• _THE EXERCISE_
Every line from the one containing "bbox(1 - .012" to the final line of the material below must be reproduced exactly; leave out all other lines.
--- Start ---
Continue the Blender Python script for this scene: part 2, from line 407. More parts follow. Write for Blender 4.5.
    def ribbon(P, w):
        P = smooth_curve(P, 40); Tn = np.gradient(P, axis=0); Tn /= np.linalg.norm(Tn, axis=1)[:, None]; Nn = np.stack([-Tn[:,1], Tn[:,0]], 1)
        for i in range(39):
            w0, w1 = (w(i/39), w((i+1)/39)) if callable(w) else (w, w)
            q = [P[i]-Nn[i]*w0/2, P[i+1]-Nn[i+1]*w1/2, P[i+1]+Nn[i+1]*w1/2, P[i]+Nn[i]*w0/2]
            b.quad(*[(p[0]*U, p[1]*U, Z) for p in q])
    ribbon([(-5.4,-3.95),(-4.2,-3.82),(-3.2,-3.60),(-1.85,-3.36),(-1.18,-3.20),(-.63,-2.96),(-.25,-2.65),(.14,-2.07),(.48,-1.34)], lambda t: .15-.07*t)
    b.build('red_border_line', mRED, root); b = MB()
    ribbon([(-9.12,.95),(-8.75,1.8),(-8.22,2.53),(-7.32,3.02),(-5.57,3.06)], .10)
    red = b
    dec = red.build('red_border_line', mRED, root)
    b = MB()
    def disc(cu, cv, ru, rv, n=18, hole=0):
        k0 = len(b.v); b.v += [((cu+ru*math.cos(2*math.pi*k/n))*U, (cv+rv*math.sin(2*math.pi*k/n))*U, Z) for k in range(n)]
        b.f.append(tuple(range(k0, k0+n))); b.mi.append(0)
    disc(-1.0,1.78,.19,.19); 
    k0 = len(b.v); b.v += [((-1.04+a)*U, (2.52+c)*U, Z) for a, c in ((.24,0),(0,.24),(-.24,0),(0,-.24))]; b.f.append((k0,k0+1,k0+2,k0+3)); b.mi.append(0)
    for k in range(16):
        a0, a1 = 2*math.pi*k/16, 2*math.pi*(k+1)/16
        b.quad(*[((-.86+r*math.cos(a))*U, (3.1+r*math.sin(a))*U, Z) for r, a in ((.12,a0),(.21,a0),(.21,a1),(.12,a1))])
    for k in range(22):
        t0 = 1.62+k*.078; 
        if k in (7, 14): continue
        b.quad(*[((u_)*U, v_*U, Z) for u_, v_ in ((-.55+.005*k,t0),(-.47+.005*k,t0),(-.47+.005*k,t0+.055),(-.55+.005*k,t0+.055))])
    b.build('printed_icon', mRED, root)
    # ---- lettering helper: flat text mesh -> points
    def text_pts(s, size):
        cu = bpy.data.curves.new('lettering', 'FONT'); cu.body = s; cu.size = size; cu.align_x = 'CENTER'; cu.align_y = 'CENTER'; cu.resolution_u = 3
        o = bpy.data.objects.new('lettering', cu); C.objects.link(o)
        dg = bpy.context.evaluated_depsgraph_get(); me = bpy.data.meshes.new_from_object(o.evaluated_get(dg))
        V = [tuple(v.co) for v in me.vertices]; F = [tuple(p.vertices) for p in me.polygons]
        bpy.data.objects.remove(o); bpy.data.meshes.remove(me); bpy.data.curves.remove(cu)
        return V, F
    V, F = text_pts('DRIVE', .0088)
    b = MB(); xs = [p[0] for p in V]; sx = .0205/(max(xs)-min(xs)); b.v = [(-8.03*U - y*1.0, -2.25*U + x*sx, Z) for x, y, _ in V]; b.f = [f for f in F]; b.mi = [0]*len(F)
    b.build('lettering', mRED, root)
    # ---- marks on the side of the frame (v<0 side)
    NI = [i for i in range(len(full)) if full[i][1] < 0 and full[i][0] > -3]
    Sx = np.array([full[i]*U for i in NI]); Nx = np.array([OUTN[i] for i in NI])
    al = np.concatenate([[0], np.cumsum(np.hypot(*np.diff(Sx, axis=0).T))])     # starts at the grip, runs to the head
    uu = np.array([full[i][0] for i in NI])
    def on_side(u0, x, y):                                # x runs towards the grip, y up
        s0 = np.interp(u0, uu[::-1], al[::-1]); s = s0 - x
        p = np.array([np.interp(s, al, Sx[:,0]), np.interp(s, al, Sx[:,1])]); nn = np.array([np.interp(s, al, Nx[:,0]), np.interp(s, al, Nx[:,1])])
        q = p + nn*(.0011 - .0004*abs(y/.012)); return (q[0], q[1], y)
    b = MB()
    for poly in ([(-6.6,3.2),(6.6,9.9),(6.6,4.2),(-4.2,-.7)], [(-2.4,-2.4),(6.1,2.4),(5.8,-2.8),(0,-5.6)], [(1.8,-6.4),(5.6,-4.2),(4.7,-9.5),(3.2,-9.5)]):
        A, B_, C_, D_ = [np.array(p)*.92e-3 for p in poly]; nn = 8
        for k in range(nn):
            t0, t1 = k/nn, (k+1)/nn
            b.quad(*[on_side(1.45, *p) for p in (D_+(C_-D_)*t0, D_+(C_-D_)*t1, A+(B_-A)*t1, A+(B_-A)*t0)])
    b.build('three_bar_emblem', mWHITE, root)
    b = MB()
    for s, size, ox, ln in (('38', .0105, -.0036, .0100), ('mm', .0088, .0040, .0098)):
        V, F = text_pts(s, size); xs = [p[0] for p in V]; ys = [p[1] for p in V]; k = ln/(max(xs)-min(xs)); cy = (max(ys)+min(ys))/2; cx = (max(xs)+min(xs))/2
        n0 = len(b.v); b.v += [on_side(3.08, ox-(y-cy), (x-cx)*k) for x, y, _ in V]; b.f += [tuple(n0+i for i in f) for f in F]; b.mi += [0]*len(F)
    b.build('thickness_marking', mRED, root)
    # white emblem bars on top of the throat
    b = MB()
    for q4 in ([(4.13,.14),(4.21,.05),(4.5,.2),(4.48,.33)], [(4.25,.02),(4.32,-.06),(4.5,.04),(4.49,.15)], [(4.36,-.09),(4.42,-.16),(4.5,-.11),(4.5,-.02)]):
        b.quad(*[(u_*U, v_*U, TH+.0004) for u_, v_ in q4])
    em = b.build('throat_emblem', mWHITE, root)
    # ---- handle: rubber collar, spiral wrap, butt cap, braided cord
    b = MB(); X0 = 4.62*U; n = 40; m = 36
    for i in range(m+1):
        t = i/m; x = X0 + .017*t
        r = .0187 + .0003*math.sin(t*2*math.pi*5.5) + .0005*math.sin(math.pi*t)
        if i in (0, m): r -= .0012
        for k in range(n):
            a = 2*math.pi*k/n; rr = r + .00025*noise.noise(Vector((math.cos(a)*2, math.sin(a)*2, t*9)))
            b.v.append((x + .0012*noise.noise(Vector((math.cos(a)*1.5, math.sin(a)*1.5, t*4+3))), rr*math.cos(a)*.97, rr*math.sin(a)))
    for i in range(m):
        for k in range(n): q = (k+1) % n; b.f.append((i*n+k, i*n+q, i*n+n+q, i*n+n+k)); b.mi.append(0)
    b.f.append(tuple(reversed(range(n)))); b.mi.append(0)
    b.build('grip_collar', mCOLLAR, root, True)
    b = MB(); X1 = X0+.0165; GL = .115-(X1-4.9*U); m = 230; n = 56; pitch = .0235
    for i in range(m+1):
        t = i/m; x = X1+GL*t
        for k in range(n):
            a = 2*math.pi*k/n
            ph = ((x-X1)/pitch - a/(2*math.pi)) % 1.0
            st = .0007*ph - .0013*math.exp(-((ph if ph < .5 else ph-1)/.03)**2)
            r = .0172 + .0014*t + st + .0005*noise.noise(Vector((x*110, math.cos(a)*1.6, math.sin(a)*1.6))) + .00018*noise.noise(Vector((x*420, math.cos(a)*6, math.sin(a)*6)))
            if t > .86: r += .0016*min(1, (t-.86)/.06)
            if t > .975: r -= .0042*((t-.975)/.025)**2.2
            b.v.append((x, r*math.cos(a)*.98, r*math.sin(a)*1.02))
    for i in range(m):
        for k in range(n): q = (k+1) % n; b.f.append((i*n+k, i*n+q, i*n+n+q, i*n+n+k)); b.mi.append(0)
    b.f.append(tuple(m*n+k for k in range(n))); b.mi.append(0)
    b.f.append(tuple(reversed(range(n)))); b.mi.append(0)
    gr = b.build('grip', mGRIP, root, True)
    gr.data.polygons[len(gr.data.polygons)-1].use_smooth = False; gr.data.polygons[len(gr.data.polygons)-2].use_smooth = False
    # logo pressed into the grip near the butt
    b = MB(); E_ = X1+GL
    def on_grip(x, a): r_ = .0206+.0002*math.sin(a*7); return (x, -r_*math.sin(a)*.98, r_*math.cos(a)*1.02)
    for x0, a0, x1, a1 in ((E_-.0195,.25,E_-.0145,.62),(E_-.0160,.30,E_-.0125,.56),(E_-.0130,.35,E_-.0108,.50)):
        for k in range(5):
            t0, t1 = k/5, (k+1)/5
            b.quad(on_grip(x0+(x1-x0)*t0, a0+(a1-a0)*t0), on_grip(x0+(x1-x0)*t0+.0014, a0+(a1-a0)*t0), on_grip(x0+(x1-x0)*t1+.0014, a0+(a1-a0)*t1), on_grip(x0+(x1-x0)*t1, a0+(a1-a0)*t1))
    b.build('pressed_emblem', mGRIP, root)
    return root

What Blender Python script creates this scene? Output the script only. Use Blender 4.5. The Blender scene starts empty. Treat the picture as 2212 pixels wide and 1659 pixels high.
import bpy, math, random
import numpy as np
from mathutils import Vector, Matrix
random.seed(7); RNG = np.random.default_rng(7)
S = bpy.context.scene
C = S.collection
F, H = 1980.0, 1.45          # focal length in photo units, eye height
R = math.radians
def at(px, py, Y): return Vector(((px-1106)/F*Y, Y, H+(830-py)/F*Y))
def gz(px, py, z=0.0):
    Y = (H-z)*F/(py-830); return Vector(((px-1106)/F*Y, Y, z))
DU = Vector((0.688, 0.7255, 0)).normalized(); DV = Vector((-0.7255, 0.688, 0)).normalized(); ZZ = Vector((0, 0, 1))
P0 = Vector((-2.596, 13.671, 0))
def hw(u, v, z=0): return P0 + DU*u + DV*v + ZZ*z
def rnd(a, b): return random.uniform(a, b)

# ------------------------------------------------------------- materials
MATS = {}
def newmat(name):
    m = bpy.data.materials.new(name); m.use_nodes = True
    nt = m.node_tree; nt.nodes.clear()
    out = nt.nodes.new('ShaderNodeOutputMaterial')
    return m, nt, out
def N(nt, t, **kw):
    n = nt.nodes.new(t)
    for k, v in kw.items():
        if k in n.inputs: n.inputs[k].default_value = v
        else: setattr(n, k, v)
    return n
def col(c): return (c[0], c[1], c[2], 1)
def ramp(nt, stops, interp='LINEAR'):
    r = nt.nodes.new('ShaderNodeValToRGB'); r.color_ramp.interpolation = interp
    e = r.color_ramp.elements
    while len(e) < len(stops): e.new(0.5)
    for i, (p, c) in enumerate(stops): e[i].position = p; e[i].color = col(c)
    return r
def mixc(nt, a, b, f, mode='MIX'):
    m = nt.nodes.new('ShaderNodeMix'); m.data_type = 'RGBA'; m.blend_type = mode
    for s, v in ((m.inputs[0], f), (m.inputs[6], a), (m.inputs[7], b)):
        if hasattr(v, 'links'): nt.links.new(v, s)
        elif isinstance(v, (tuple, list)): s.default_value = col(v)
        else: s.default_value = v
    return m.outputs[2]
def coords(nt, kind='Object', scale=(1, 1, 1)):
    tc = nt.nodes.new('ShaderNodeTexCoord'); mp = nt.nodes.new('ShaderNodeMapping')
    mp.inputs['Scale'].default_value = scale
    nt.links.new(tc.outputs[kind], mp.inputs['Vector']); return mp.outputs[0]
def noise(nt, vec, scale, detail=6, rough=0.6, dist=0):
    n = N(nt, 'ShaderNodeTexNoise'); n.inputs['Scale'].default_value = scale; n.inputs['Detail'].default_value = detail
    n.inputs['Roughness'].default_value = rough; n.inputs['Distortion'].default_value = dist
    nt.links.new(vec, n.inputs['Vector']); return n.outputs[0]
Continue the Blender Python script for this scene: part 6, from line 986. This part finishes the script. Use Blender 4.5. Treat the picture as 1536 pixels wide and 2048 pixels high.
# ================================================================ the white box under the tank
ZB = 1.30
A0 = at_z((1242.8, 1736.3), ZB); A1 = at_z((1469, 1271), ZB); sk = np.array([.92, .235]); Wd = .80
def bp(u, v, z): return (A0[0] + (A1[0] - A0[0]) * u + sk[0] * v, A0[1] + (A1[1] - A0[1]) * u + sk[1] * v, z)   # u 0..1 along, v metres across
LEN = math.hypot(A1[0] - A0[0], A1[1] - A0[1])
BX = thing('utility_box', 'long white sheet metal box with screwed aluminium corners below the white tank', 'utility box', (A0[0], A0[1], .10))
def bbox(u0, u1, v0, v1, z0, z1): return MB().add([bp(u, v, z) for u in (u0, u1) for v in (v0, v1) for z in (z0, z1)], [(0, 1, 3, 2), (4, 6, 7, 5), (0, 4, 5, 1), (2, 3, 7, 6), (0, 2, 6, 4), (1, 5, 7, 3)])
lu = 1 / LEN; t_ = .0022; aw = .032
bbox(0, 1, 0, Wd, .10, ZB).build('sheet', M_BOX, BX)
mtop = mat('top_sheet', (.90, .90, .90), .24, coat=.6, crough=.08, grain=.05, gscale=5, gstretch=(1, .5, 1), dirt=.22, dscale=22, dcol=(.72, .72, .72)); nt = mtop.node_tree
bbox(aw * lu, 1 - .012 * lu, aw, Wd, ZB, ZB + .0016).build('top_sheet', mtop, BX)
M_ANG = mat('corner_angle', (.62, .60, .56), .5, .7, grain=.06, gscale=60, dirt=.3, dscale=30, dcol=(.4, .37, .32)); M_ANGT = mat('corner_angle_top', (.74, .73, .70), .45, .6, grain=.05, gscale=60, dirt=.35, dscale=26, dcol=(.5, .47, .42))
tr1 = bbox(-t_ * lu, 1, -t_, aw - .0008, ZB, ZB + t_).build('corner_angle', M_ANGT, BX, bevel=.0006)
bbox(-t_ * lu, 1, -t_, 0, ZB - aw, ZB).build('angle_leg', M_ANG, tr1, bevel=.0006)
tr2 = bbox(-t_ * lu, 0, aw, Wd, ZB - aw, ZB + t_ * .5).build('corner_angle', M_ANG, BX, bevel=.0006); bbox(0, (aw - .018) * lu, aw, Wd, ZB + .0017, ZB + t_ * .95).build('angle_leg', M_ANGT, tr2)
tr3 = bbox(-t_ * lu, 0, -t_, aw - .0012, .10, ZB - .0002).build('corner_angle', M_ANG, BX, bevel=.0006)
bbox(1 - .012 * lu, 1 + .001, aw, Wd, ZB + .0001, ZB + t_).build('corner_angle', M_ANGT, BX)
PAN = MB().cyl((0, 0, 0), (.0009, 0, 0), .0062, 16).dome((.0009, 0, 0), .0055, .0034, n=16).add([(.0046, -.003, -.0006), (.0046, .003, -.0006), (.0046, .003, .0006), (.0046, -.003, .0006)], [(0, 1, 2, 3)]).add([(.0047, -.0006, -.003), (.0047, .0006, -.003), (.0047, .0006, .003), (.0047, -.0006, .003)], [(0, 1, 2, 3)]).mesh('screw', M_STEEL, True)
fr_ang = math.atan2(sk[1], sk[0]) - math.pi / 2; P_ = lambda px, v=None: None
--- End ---
• _WRITTEN REPLY_
bbox(1 - .012 * lu, 1 + .001, aw, Wd, ZB + .0001, ZB + t_).build('corner_angle', M_ANGT, BX)
PAN = MB().cyl((0, 0, 0), (.0009, 0, 0), .0062, 16).dome((.0009, 0, 0), .0055, .0034, n=16).add([(.0046, -.003, -.0006), (.0046, .003, -.0006), (.0046, .003, .0006), (.0046, -.003, .0006)], [(0, 1, 2, 3)]).add([(.0047, -.0006, -.003), (.0047, .0006, -.003), (.0047, .0006, .003), (.0047, -.0006, .003)], [(0, 1, 2, 3)]).mesh('screw', M_STEEL, True)
fr_ang = math.atan2(sk[1], sk[0]) - math.pi / 2; P_ = lambda px, v=None: None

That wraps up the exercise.